*What to do*:
Starting at the top of the listing, extract every line up to and including the one with "for o in list(bpy.data.objects): bpy.data.objects.remove(o)". Pictures stay out of the copy.

*Listed records*:
-*-
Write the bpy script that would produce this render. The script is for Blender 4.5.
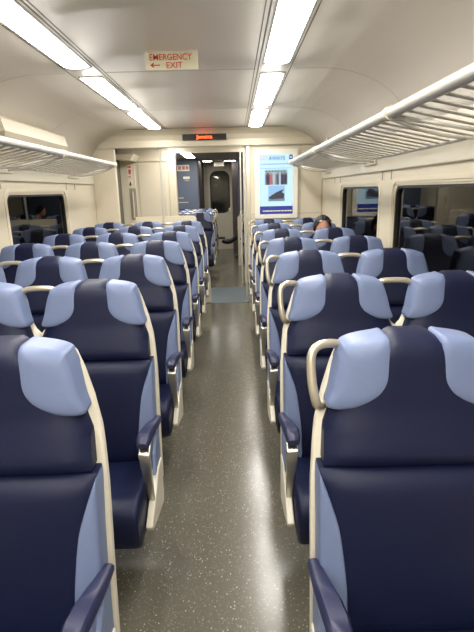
import bpy, bmesh, math, random
from mathutils import Vector, Matrix, Euler
random.seed(7)
PI = math.pi
sc = bpy.context.scene
for o in list(bpy.data.objects): bpy.data.objects.remove(o)

# ---------------------------------------------------------------- camera, world, exposure
cam_d = bpy.data.cameras.new('camera'); cam = bpy.data.objects.new('camera', cam_d)
sc.collection.objects.link(cam); sc.camera = cam
cam_d.sensor_fit = 'VERTICAL'; cam_d.sensor_height = 36.0
cam_d.lens = 36.0 * 471.0 / 632.0
cam_d.clip_start = 0.02
TH, RO = 0.2602, 0.0242
fw = Vector((0.001, math.cos(TH), -math.sin(TH))).normalized()
rt = fw.cross(Vector((0, 0, 1))).normalized(); up = rt.cross(fw)
rt2 = rt * math.cos(-RO) + up * math.sin(-RO)
up2 = -rt * math.sin(-RO) + up * math.cos(-RO)
cam.matrix_world = Matrix(((rt2.x, up2.x, -fw.x, 0), (rt2.y, up2.y, -fw.y, 0), (rt2.z, up2.z, -fw.z, 1.545), (0, 0, 0, 1)))
w = bpy.data.worlds.new('night'); sc.world = w; w.use_nodes = True
w.node_tree.nodes['Background'].inputs[0].default_value = (0.01, 0.012, 0.02, 1)
w.node_tree.nodes['Background'].inputs[1].default_value = 0.1
sc.view_settings.view_transform = 'Standard'; sc.view_settings.look = 'None'
sc.view_settings.gamma = 1.0; sc.view_settings.use_curve_mapping = False
sc.view_settings.exposure = 2.1
LAMP = 8.0           # ceiling light diffusers
LAMP_FAR = 11.0

# ---------------------------------------------------------------- materials
def mat(name, col, rough=.5, metal=0, bump=0, bscale=60, spec=.5, coat=0, emit=0, var=0, vscale=3, ecol=None):
    m = bpy.data.materials.new(name); m.use_nodes = True
    nt = m.node_tree; b = nt.nodes['Principled BSDF']
    b.inputs['Base Color'].default_value = (*col, 1); b.inputs['Roughness'].default_value = rough
    b.inputs['Metallic'].default_value = metal; b.inputs['Specular IOR Level'].default_value = spec
    b.inputs['Coat Weight'].default_value = coat
    if emit:
        b.inputs['Emission Color'].default_value = (*(ecol or col), 1); b.inputs['Emission Strength'].default_value = emit
    tc = nt.nodes.new('ShaderNodeTexCoord')
    if var:
        n = nt.nodes.new('ShaderNodeTexNoise'); n.inputs['Scale'].default_value = vscale; n.inputs['Detail'].default_value = 4
        nt.links.new(tc.outputs['Object'], n.inputs['Vector'])
        mx = nt.nodes.new('ShaderNodeMix'); mx.data_type = 'RGBA'
        mx.inputs[6].default_value = (*[c * (1 - var) for c in col], 1); mx.inputs[7].default_value = (*[min(1, c * (1 + var)) for c in col], 1)
        nt.links.new(n.outputs['Fac'], mx.inputs[0]); nt.links.new(mx.outputs[2], b.inputs['Base Color'])
    if bump:
        n = nt.nodes.new('ShaderNodeTexNoise'); n.inputs['Scale'].default_value = bscale; n.inputs['Detail'].default_value = 3
        nt.links.new(tc.outputs['Object'], n.inputs['Vector'])
        bp = nt.nodes.new('ShaderNodeBump'); bp.inputs['Strength'].default_value = bump; bp.inputs['Distance'].default_value = .004
        nt.links.new(n.outputs['Fac'], bp.inputs['Height']); nt.links.new(bp.outputs['Normal'], b.inputs['Normal'])
    return m
M = {}
M['wall'] = mat('cream_panel', (.62, .56, .44), .38, var=.03)
M['ceil'] = mat('ceiling_panel', (.76, .71, .64), .40, var=.03, vscale=1.5)
M['seam'] = mat('panel_seam', (.33, .29, .24), .6)
M['cseam'] = mat('ceiling_seam', (.50, .45, .385), .6)
M['frame'] = mat('cream_molding', (.66, .60, .47), .35)
M['navy'] = mat('navy_vinyl', (.0050, .0078, .032), .45, bump=.25, bscale=22, spec=.25, var=.12, vscale=9)
M['blue'] = mat('periwinkle_vinyl', (.142, .183, .312), .42, bump=.2, bscale=25, spec=.4, var=.06, vscale=9)
M['arm'] = mat('armrest_rubber', (.018, .021, .060), .42)
M['shell'] = mat('seat_shell', (.60, .56, .46), .35)
M['handle'] = mat('satin_champagne', (.50, .45, .35), .30, metal=.6)
M['chrome'] = mat('satin_metal', (.72, .69, .62), .28, metal=1)
M['dark'] = mat('dark_metal', (.04, .04, .045), .45)
M['rack'] = mat('rack_aluminium', (.62, .60, .55), .32, metal=.35)
M['black'] = mat('black_rubber', (.008, .008, .009), .5)
M['slate'] = mat('slate_wall', (.095, .12, .18), .45, var=.05)
M['brown'] = mat('dark_door_panel', (.07, .055, .05), .5, var=.1)
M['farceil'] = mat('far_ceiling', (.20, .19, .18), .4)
M['white'] = mat('white_plate', (.75, .73, .66), .5)
M['signw'] = mat('sign_plate', (.66, .64, .47), .5)
M['red'] = mat('sign_red', (.62, .06, .035), .5)
M['pinkred'] = mat('faded_red', (.55, .22, .17), .5)
M['yellow'] = mat('warning_yellow', (.75, .50, .05), .5)
M['light'] = mat('diffuser', (.9, .9, .9), .4, emit=LAMP, ecol=(1, .965, .90))
M['lightf'] = mat('far_diffuser', (.9, .9, .9), .4, emit=LAMP_FAR, ecol=(1, .965, .90))
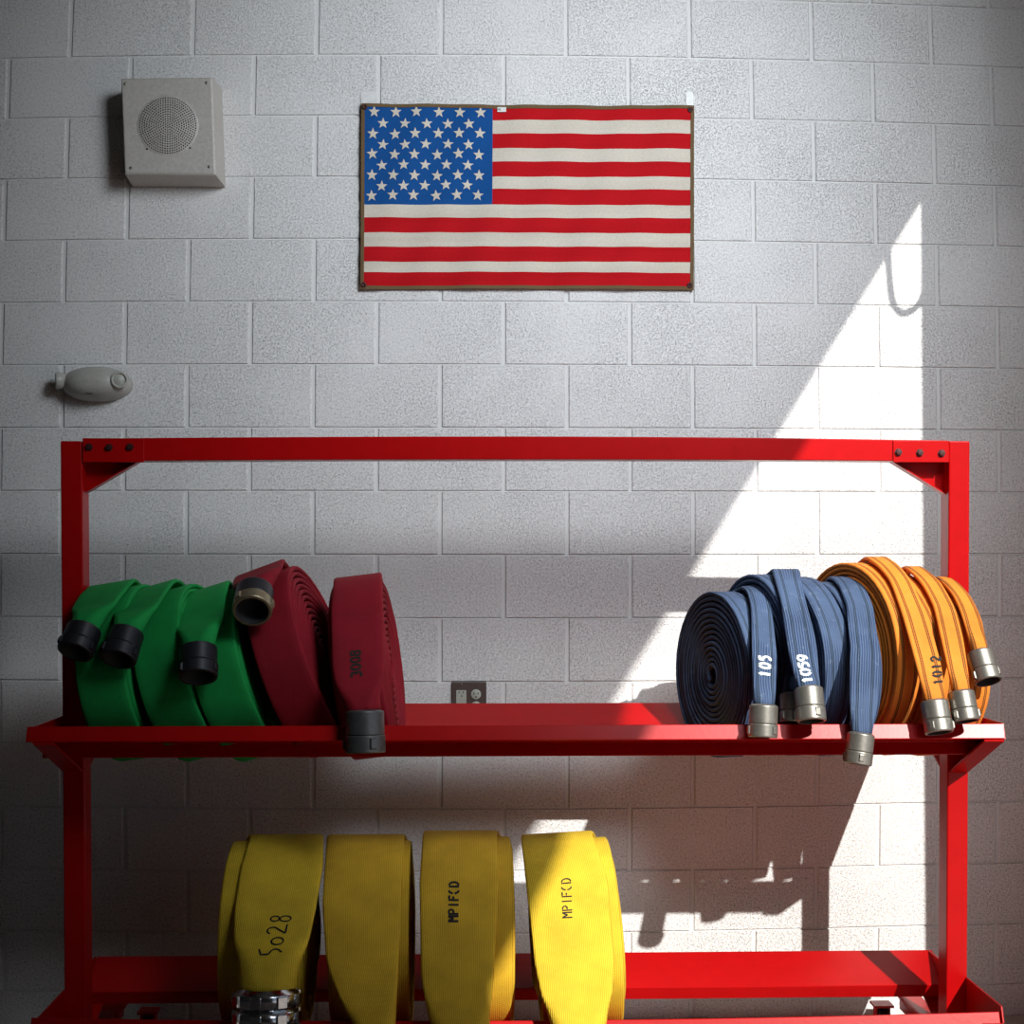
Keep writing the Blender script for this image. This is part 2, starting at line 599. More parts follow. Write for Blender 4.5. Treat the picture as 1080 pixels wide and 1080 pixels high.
xu = rail(True, ZU, 28.5, 1058.5, 765, 'upper front')
xu2 = rail(False, ZU, 99.5, 983, 741, 'upper rear')
zl_f = zmid(1073, PC + DO)
xl_ = rail(True, ZL, 33, 1054, 1073, 'lower front', sag=.016, dz0=P(60, 1073, PC + DO).z - ZL, dz1=P(1030, 1067, PC + DO).z - ZL)
xl2 = rail(False, ZL, 103, 982.5, 1003, 'lower rear')
for side, Pp, pe in ((1, PR, (1003, 813)), (-1, PL, (66, 812))):
    xo = postx(Pp, ZU)[1 if side > 0 else 0]
    zm = P(pe[0], pe[1], PC + PD).z
    for fr in (True, False):
        arm(side, fr, ZU, xo + side * .001, zm)
    xo = postx(Pp, ZL)[1 if side > 0 else 0]
    for fr in (True, False):
        arm(side, fr, ZL, xo + side * .001, ZL - (ZU - zm), dzo=(.012 if side > 0 and fr else 0))
# base: foot tubes, braces and casters
for side, Pp in ((1, PR), (-1, PL)):
    x0, x1 = Pp[2], Pp[3]
    xm = (x0 + x1) / 2
    MB().box((x0, -1.0, .07), (x1, -.16, .12)).build('foot', M['red'], rack, bevel=.004)
    xi = x0 - .0 if side > 0 else x1
    # flat diagonal brace from the foot to the rear, seen under the lower shelf
    mx = (lambda x: x) if side > 0 else (lambda x: 1087 - x)
    qa = [P(mx(944), 1045, .13), P(mx(967), 1045, .13), P(mx(987), 1070, .30), P(mx(962), 1070, .30)]
    MB().prism(qa, (0, 0, -.008)).build('base_brace', M['red'], rack)
    for dd in (.24, .95):
        cx = P(mx(930), 1060, .24).x if dd < .5 else xm
        ca = MB()
        ca.box((cx - .03, -dd - .03, .105 if dd < .5 else .066), (cx + .03, -dd + .03, .112 if dd < .5 else .0705))
        ca.box((cx - .022, -dd - .018, .035), (cx - .018, -dd + .018, .106 if dd < .5 else .067))
        ca.box((cx + .018, -dd - .018, .035), (cx + .022, -dd + .018, .106 if dd < .5 else .067))
        co = ca.build('caster', M['red'], rack)
        rw = .05 if dd < .5 else .032
        MB().lathe([(-.015, 0), (-.015, rw - .005), (-.011, rw), (.011, rw), (.015, rw - .005), (.015, 0)], (cx, -dd, rw + .001), (1, 0, 0), seg=28).build('wheel', M['rubber'], co)


# ------------------------------------------------------------------ hoses
def lerp(a, b, t):
    return a + (b - a) * t


def sstep(t):
    t = max(0, min(1, t)); return t * t * (3 - 2 * t)


def interp(tab, y):
    if y <= tab[0][0]: return tab[0][1:]
    for p, q in zip(tab, tab[1:]):
        if y <= q[0]:
            t = (y - p[0]) / (q[0] - p[0])
            return tuple(lerp(a, b, t) for a, b in zip(p[1:], q[1:]))
    return tab[-1][1:]


def sweep(pts, acr, hw, ht, b=None):
    """flat hose: stadium cross-section swept along pts. Returns mesh + frames"""
    n = len(pts)
    fr = []; L = 0.
    vs = []; uvs = []
    NT_, NE = 9, 4
    for i in range(n):
        t = (pts[min(i + 1, n - 1)] - pts[max(i - 1, 0)]).normalized()
        A = acr[i]
        A = (A - t * A.dot(t)).normalized()
        N = t.cross(A).normalized()
        if i: L += (pts[i] - pts[i - 1]).length
        a_, b_ = hw[i], ht[i]
        fl = max(a_ - b_, .0001)
        ring = []
        for k in range(NT_): ring.append((-fl + 2 * fl * k / (NT_ - 1), b_))
        for k in range(1, NE): q = PI / 2 - PI * k / NE; ring.append((fl + b_ * math.cos(q), b_ * math.sin(q)))
        for k in range(NT_): ring.append((fl - 2 * fl * k / (NT_ - 1), -b_))
        for k in range(1, NE): q = -PI / 2 - PI * k / NE; ring.append((-fl + b_ * math.cos(q), b_ * math.sin(q)))
        for x, y in ring:
            vs.append(pts[i] + A * x + N * y); uvs.append((x, L))
        fr.append((pts[i], A, N, t, a_, b_, L))
    m_ = 2 * NT_ + 2 * (NE - 1)
    fs = [(i * m_ + k, i * m_ + (k + 1) % m_, (i + 1) * m_ + (k + 1) % m_, (i + 1) * m_ + k) for i in range(n - 1) for k in range(m_)]
    fs += [tuple(range(m_))[::-1], tuple((n - 1) * m_ + k for k in range(m_))]
    b = b or MB()
    b.add(vs, fs, 0, uvs, smooth=True)
    return b, fr


# stroke font: each glyph is a list of polylines in a 1 x 1.5 box
def arcp(cx, cy, rx, ry, a0, a1, n=8):
    return [(cx + rx * math.cos(math.radians(a0 + (a1 - a0) * i / n)), cy + ry * math.sin(math.radians(a0 + (a1 - a0) * i / n))) for i in range(n + 1)]


G = {
    '1': [[(.35, 1.1), (.5, 1.45), (.5, .05)]],
    '0': [arcp(.5, .75, .38, .7, 97, 263), arcp(.5, .75, .38, .7, -83, 83)],
    '5': [[(.85, 1.42), (.2, 1.42), (.2, .85)], arcp(.42, .5, .42, .45, 100, -120, 10)],
    '9': [arcp(.5, 1.0, .36, .42, 80, 280), arcp(.5, 1.0, .36, .42, -70, 70), [(.86, .95), (.8, .3), (.4, .05)]],
    '2': [arcp(.5, 1.05, .36, .4, 170, -30, 9) + [(.15, .15)], [(.15, .06), (.9, .06)]],
    '3': [arcp(.45, 1.1, .38, .35, 140, -80), arcp(.45, .4, .4, .38, 80, -140)],
    '8': [arcp(.5, 1.1, .33, .34, 95, 265), arcp(.5, 1.1, .33, .34, -85, 85), arcp(.5, .4, .38, .38, 95, 265), arcp(.5, .4, .38, .38, -85, 85)],
    'M': [[(.1, 0), (.1, 1.5)], [(.2, 1.4), (.5, .7)], [(.5, .7), (.8, 1.4)], [(.9, 1.5), (.9, 0)]],
    'P': [[(.15, 0), (.15, 1.5)], [(.32, 1.42)] + arcp(.45, 1.08, .38, .34, 85, -85) + [(.32, .74)]],
    'I': [[(.5, 0), (.5, 1.5)]],
    'F': [[(.15, 0), (.15, 1.5)], [(.32, 1.42), (.9, 1.42)], [(.32, .8), (.75, .8)]],
    'C': [arcp(.55, .75, .42, .7, 80, 170), arcp(.55, .75, .42, .7, 190, 280)],
    'D': [[(.12, 0), (.12, 1.5)], [(.3, 1.42)] + arcp(.4, .75, .45, .67, 85, -85) + [(.3, .08)]],
}
HAND = {  # loose handwriting
    '5': [[(.95, 1.72), (.25, 1.5), (.32, .95)], [(.32, .95)] + arcp(.35, .45, .6, .42, 75, -35, 8) + [(.55, -.02)]],
    '0': [arcp(.55, .55, .5, .45, 0, 360, 16)],
    '2': [arcp(.45, 1.1, .42, .42, 160, -20, 8) + [(.1, .12), (1.25, .1)]],
    '8': [arcp(.5, 1.15, .34, .33, 0, 360, 14), arcp(.5, .35, .36, .42, 0, 360, 14)],
}


def marking(text, frames, px, py, h, adv, sw, mat, parent, font=G, side=1, squeeze=1.0, slant=0.):
    """text reading upwards along the hose; (px,py) = its lower end, h = letter height in m, adv = advance per letter"""
    best = min((i for i in range(len(frames)) if frames[i][2].y < -.2), key=lambda i: abs(PX(frames[i][0])[1] - py))
    p, A, N, t, a_, b_, L0 = frames[best]
    # lateral offset of px
    wpt = P(px, py, -p.y)
    lat0 = (wpt - p).dot(A)
    sc = h / 1.5
    Ls = [f[6] for f in frames]

    def pos(v, lat):
        v = max(Ls[0], min(Ls[-1] - 1e-4, v))
        import bisect
        i = max(0, min(len(Ls) - 2, bisect.bisect(Ls, v) - 1))
        q = (v - Ls[i]) / max(1e-6, Ls[i + 1] - Ls[i])
        f, g = frames[i], frames[i + 1]
        return f[0].lerp(g[0], q) + f[1].lerp(g[1], q) * lat + f[2].lerp(g[2], q) * (lerp(f[5], g[5], q) + .0012)

    b = MB()
    for k, ch in enumerate(text):
        for pl in font[ch]:
            # densify
            pts = []
            for (x0, y0), (x1, y1) in zip(pl, pl[1:]):
                m_ = max(1, int(math.hypot(x1 - x0, y1 - y0) / .15))
                pts += [(lerp(x0, x1, j / m_), lerp(y0, y1, j / m_)) for j in range(m_)]
            pts.append(pl[-1])
            vs = []
            for i, (x, y) in enumerate(pts):
                ax, ay = pts[min(i + 1, len(pts) - 1)]; bx, by = pts[max(i - 1, 0)]
                tx, ty = ax - bx, ay - by; l_ = math.hypot(tx, ty) or 1
                nx, ny = -ty / l_, tx / l_
                for sg in (-1, 1):
                    X = (x * squeeze * sc + k * adv) + nx * sw / 2 * sg
                    Y = y * sc + ny * sw / 2 * sg
                    vs.append(pos(L0 - X, lat0 + (h / 2 - Y) + X * slant))
            fs = [(2 * i, 2 * i + 1, 2 * i + 3, 2 * i + 2) for i in range(len(pts) - 1)]
            b.add(vs, fs)
    b.build('marking', mat, parent, fixn=False)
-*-
*Worked solution*:
Write the bpy script that would produce this render. The script is for Blender 4.5.
import bpy, bmesh, math, random
from mathutils import Vector, Matrix, Euler
random.seed(7)
PI = math.pi
sc = bpy.context.scene
for o in list(bpy.data.objects): bpy.data.objects.remove(o)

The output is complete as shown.